Иное знание — когда кто-нибудь желает познать некие тонкие вещи, такие, что, как он воображает, ведомы немногим; и когда он их познает, то чувствует ликование (ledice), обретая в самом себе внутреннее наслаждение, полагая, что пребывает в совершенном знании того, что знают немногие.
Четвертое желание знания — когда человек желает познать те вещи, от коих он не уверен, придет ли к нему вред или польза; и еще гораздо более трудятся умы, дабы изведать точность тех [вещей], от коих определенным образом ожидают они получить вред, нежели иных, от коих следует польза, ибо только лишь страх есть основание для того, чтобы люди следовали совету. Каковое движение и имело место в некоторых из тех принципалов королевства Кастилия; ибо, прослышав известия о том, как сие деяние ширилось все более с каждым разом, они возымели великую заботу о том, чтобы разведать основное побуждение Короля [Португальского], однако сие желание не было свободно от той заключительной причины, о коей мы уже сказали, — страха вреда, что мог для них воспоследовать; и они говорили меж собой:
— Как это может быть, чтобы Королю потребовалось собрать армаду и подобное соединение войск для того, чтобы пойти на герцога Голландского, когда между ними в прошлом было столь мало обид? Ибо, хотя Король и приказал бросить ему таким образом вызов, наверняка то делается с иною целью, но уж точно не потому, что его истинным намерением является пойти на него [герцога Голландского].
И насчет сего сомнения некие генуэзцы, пребывавшие (estantes) в городе Лиссабоне, написали иным своим компаньонам, пребывавшим (estantes) в Севилье, пересказав всю горячку (ardimento), что разразилась в королевстве Португальском относительно подготовки того флота; и хотя о некоторых вещах они говорили различным образом, большинство рассудительных верили, что все то делалось затем, чтобы пойти на город Севилью, посему пусть те [компаньоны] будут предупреждены о том, чтобы благоразумно (sagesmente) вывезти оттуда свои товары и вещи, коим, по их разумению, мог быть нанесен ущерб при набеге на их имущество (em abatimento de sua fazenda).
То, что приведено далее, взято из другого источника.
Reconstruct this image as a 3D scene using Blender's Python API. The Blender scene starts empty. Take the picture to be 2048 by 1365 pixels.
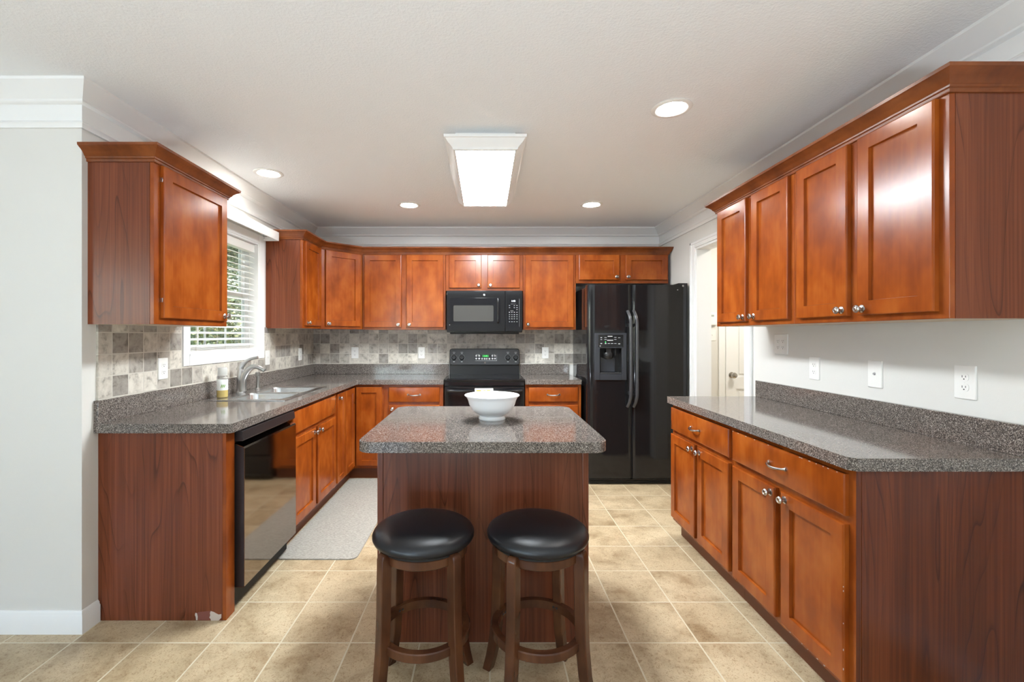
import bpy, bmesh, math, random
from mathutils import Vector, Matrix
random.seed(7)
SC = bpy.context.scene
COL = SC.collection
R = math.radians

# ------------------------------------------------------------------ camera, world, sun, exposure
cam_d = bpy.data.cameras.new('camera')
cam_d.sensor_width = 36.0
cam_d.lens = 910.0 / 2048.0 * 36.0
cam_d.shift_x = (1024 - 970.5) / 2048.0
cam_d.shift_y = -(682.5 - 670.0) / 2048.0
cam_d.clip_start = 0.05
cam = bpy.data.objects.new('camera', cam_d)
cam.location = (0, 0, 1.33)
cam.rotation_euler = (R(90), 0, 0)
COL.objects.link(cam)
SC.camera = cam

SC.view_settings.view_transform = 'Standard'
SC.view_settings.look = 'None'
SC.view_settings.gamma = 1.0
SC.view_settings.use_curve_mapping = False
SC.view_settings.exposure = 1.70
SC.cycles.max_bounces = 14
SC.cycles.diffuse_bounces = 9
SC.cycles.glossy_bounces = 5
SC.cycles.sample_clamp_indirect = 8.0

SKY_STRENGTH = .62
PANEL_L = 28.5        # fluorescent diffuser
CAN_L = 42.0          # recessed cans
world = bpy.data.worlds.new('sky')
SC.world = world
world.use_nodes = True
wn = world.node_tree
bg = wn.nodes['Background']
sky = wn.nodes.new('ShaderNodeTexSky')
sky.sky_type = 'NISHITA'
sky.sun_disc = False
sky.sun_elevation = R(48)
sky.sun_rotation = R(60)
wn.links.new(sky.outputs[0], bg.inputs[0])
bg.inputs[1].default_value = SKY_STRENGTH

sun_d = bpy.data.lights.new('sun', 'SUN')
sun_d.energy = 6.0
sun_d.angle = R(0.6)
sun_d.color = (1, .95, .86)
sun = bpy.data.objects.new('sun', sun_d)
sun.rotation_euler = Vector((-0.62, -0.30, -0.72)).to_track_quat('-Z', 'Y').to_euler()
COL.objects.link(sun)

def portal(name, loc, rot, sx, sy):
    d = bpy.data.lights.new(name, 'AREA')
    d.shape = 'RECTANGLE'; d.size = sx; d.size_y = sy
    d.cycles.is_portal = True
    o = bpy.data.objects.new(name, d)
    o.location = loc; o.rotation_euler = rot
    COL.objects.link(o)
portal('daylight_kitchen', (-1.93, 3.17, 1.63), (0, R(-90), 0), .84, .84)
portal('daylight_west', (-4.73, -1.9, 1.42), (0, R(-90), 0), 1.44, 1.8)
portal('daylight_rear', (-2.6, -3.43, 1.15), (R(90), 0, 0), 2.4, 2.1)

def added_light(name, loc, power, size, col, up=False):
    d = bpy.data.lights.new(name, 'AREA')
    d.shape = 'DISK'; d.size = size; d.energy = power; d.color = col
    o = bpy.data.objects.new(name, d); o.location = loc
    if up: o.rotation_euler = (R(180), 0, 0)
    COL.objects.link(o)
added_light('unseen_ceiling_fill', (-.35, -1.8, .45), 52, .9, (.82, .92, 1), True)  # unseen uplight added to brighten the ceiling and shaded walls
added_light('unseen_hall_fill', (2.6, 3.7, 2.42), 8.5, .25, (1, .95, .86))  # unseen light added to brighten the hall

# ------------------------------------------------------------------ mesh helpers
class MB:
    def __init__(self):
        self.bm = bmesh.new(); self.mi = 0
    def _take(self, bm2, mtx=None):
        if mtx is not None: bmesh.ops.transform(bm2, matrix=mtx, verts=bm2.verts)
        me = bpy.data.meshes.new('t'); bm2.to_mesh(me); bm2.free()
        n = len(self.bm.faces)
        self.bm.from_mesh(me); bpy.data.meshes.remove(me)
        self.bm.faces.ensure_lookup_table()
        for f in self.bm.faces[n:]: f.material_index = self.mi
        return self
    def box(self, x0, x1, y0, y1, z0, z1, bev=0, seg=2, mtx=None):
        b = bmesh.new()
        bmesh.ops.create_cube(b, size=1)
        for v in b.verts:
            v.co = Vector(((x0+x1)/2 + v.co.x*(x1-x0), (y0+y1)/2 + v.co.y*(y1-y0), (z0+z1)/2 + v.co.z*(z1-z0)))
        if bev:
            bmesh.ops.bevel(b, geom=list(b.edges), offset=bev, segments=seg, profile=.5, affect='EDGES')
            for f in b.faces:
                f.normal_update()
                if max(abs(c) for c in f.normal) > .9999:
                    for e in f.edges: e.smooth = False
        return self._take(b, mtx)
    def lathe(self, prof, seg=32, mtx=None, cap=True):
        """prof: (r, z) bottom -> top"""
        b = bmesh.new(); rings = []
        for r, z in prof:
            if r < 1e-6: rings.append([b.verts.new((0, 0, z))])
            else: rings.append([b.verts.new((r*math.cos(2*math.pi*k/seg), r*math.sin(2*math.pi*k/seg), z)) for k in range(seg)])
        for a, c in zip(rings, rings[1:]):
            for k in range(seg):
                q = [a[k % len(a)], a[(k+1) % len(a)], c[(k+1) % len(c)], c[k % len(c)]]
                u = []
                for v in q:
                    if v not in u: u.append(v)
                if len(u) >= 3:
                    try: b.faces.new(u)
                    except ValueError: pass
        if cap:
            if len(rings[0]) > 1: b.faces.new(rings[0][::-1])
            if len(rings[-1]) > 1: b.faces.new(rings[-1])
        bmesh.ops.recalc_face_normals(b, faces=b.faces)
        return self._take(b, mtx)
    def cyl(self, p, axis, r, h, seg=24, r2=None):
        q = Vector(axis).normalized().to_track_quat('Z', 'Y').to_matrix().to_4x4()
        return self.lathe([(r, 0), (r2 if r2 is not None else r, h)], seg, Matrix.Translation(p) @ q)
    def loft(self, rings, closed=True, cap=True, mtx=None):
        b = bmesh.new()
        vs = [[b.verts.new(p) for p in r] for r in rings]
        n = len(vs[0])
        for a, c in zip(vs, vs[1:]):
            for k in range(n if closed else n-1):
                b.faces.new((a[k], a[(k+1) % n], c[(k+1) % n], c[k]))
        if cap:
            b.faces.new(vs[0][::-1]); b.faces.new(vs[-1])
        bmesh.ops.recalc_face_normals(b, faces=b.faces)
        return self._take(b, mtx)
    def tube(self, pts, rad, seg=12, sx=1.0, sy=1.0):
        pts = [Vector(p) for p in pts]; rings = []
        n = len(pts); up = None
        for i, p in enumerate(pts):
            t = (pts[min(i+1, n-1)] - pts[max(i-1, 0)]).normalized()
            if up is None:
                up = Vector((0, 0, 1)) if abs(t.z) < .9 else Vector((0, 1, 0))
            s = t.cross(up).normalized(); up = s.cross(t).normalized()
            r = rad[i] if isinstance(rad, (list, tuple)) else rad
            rings.append([p + s*math.cos(2*math.pi*k/seg)*r*sx + up*math.sin(2*math.pi*k/seg)*r*sy for k in range(seg)])
        return self.loft(rings)
    def prism(self, poly, z0, z1, mtx=None):
        return self.loft([[(x, y, z0) for x, y in poly], [(x, y, z1) for x, y in poly]], mtx=mtx)
    def sweep(self, path, prof):
        """path of (x, y), room on its right; prof closed list of (offset, z)"""
        P = [Vector(p) for p in path]; rings = []
        for i, p in enumerate(P):
            ns = []
            if i > 0: d = (P[i]-P[i-1]).normalized(); ns.append(Vector((d.y, -d.x)))
            if i < len(P)-1: d = (P[i+1]-P[i]).normalized(); ns.append(Vector((d.y, -d.x)))
            if len(ns) == 2:
                m = ns[0]+ns[1]; m = m / (1 + ns[0].dot(ns[1]))
            else: m = ns[0]
            rings.append([(p.x+m.x*o, p.y+m.y*o, z) for o, z in prof])
        return self.loft(rings)
    def build(self, name, mats, parent=None, shift=None, smooth=35):
        me = bpy.data.meshes.new(name)
        if shift is not None:
            bmesh.ops.translate(self.bm, verts=self.bm.verts, vec=-Vector(shift))
        if smooth:
            lim = R(smooth)
            for f in self.bm.faces: f.normal_update(); f.smooth = True
            for e in self.bm.edges:
                if e.calc_face_angle(0) > lim: e.smooth = False
        self.bm.to_mesh(me); self.bm.free()
        for m in (mats if isinstance(mats, (list, tuple)) else [mats]): me.materials.append(m)
        o = bpy.data.objects.new(name, me); COL.objects.link(o)
        if parent is not None: o.parent = parent
        elif shift is not None: o.location = shift
        return o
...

И с сими посланиями и еще более — с подозрением, кое делалось явным, собрались те двадцать четыре из Севильской квадры (quadra de Sevilha) [210] и держали насчет того великие советы, относительно коих написали в Королевский совет, ss. [scilicet, «а именно»], королеве[-регентше Каталине Ланкастерской] и некоторым иным великим сеньорам, что были с ней, поскольку Инфант Дон Фернанду [Фернандо Кастильский], был уже королем Арагонским и пребывал в своем королевстве, обустраивая (provendo) свою [новую] страну.
Прибыло сие послание в Паленсу, где пребывал Король [Кастильский, малолетний Хуан Второй], насчет какового [послания] говорилось много вещей, среди каковых [сеньоров] говорил в основном один епископ из Авилы, коему то послание из Севильи было адресовано в особенности, поскольку он был уроженцем того города; и сие говорил он так, поскольку многие из тех [членов] совета, утверждали, что не следовало и говорить о подобной вещи, что весьма следовало предполагать, что коли Король Дон Жуан имел бы желание свершить подобную вещь, то не послал бы туда [в Кастилию] своих послов испрашивать мира.